Defendants' expert did not dispute this. On the contrary, he said, "Dutch tax law provides only one relevant standard for determining if interest was recognized for corporate income tax purposes: whether the accrued interest increased the taxable profit of the taxpayer." In 2012 and 2013, the accrued interest increased SMMH's taxable profit, and in 2015, it increased SGF's. Therefore, defendants' evidence did not "establish[ ] that . . . plaintiff has no cause of action" (Basis Yield, 115 AD3d at 135).

However, defendants' motion to dismiss should have been granted to the extent plaintiff is seeking to recover taxes from interest that was impaired in the year in which it accrued. The interest was not recognized as taxable income until after the closing of the SPAs, when plaintiff reversed the impairments and recognized the accrued interest as taxable income. Defendants' expert opined that interest that was impaired in the year in which it accrued was not "recognized as taxable income" (§ 6.11 [e]) until the impairment was reversed, which occurred after the closing. Plaintiff's expert opined that it was recognized in the year in which the interest accrued, although he incorrectly lumped "recognized/realized/recorded/taken into account" together and then used "recognized" for all of the above. This Court agrees with defendants' expert's opinion as to when the interest was recognized. The SPAs are governed by New York law. According to Black's Law Dictionary 1525 (11th ed 2019), "recognition" means "[t]he act or an instance of accounting for a taxpayer's realized gain or loss for the purpose of income-tax reporting." Hence, "recognition" must differ from "realization." As stated by defendants' expert, " '[r]ealization' is a specific concept under Dutch tax law . . . . The term 'recognition' is not a specific concept under Dutch tax law." Thus, the interest was not realized until the impairment was reversed.
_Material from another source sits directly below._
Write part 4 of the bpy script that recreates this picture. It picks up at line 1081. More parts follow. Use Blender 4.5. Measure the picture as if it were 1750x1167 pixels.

For the same reason, we reject plaintiff's unsupported argument that interest must be recognized as of the balance sheet date of the tax year in which the reversals are taken, December 31, 2021, which would result in the interest being recognized before closing. Rather, as previously stated, we find that the interest could not have been recognized until plaintiff reversed the impairment of the accrued interest, which occurred after the closing of the transaction in February 2022.

Defendants' motion to dismiss should also have been granted to the extent plaintiff is seeking to recover taxes from interest accrued in 2021, the year that the SPA was signed, as that interest was not recognized until after the signing and closing of the SPAs. Plaintiff did not prepare and file SMMH and SGF's 2021 tax returns until June 2022. The interest that SMMH and SGF accrued on the Sierra Gorda loans in 2021 had "not yet [been] recognized as taxable income" (§ 6.11 [e]) on either the date that the SPAs were signed in 2021 or the Closing Date (Feb. 22, 2022). Therefore, taxes relating to such interest are not Pre-Closing Taxes and defendants' motion to dismiss should have been granted with respect to taxes on that interest.

Finally, defendants contend that their failure to provide plaintiff with draft tax returns at least 20 business days before the returns had to be filed caused no damage. This argument is unavailing. If one gives the complaint "a liberal construction" (Consolidated Rest. Operations, Inc. v Westport Ins. Corp., 41 NY3d 415, 425 [2024] [internal quotation marks omitted]) and "provide[s] plaintiff the benefit of every possible inference" (id. [internal quotation marks omitted]), as one must on a motion to dismiss, one could conclude that, if defendants had given plaintiff draft tax returns 20 business days before June 30, 2022, plaintiff could have paid the tax liability by the deadline and therefore avoided interest and penalties. Concur—Renwick, P.J., Kern, Gesmer, Rosado, O'Neill Levy, JJ. [Prior Case History: 83 Misc 3d 1224(A), 2024 NY Slip Op 50789(U).]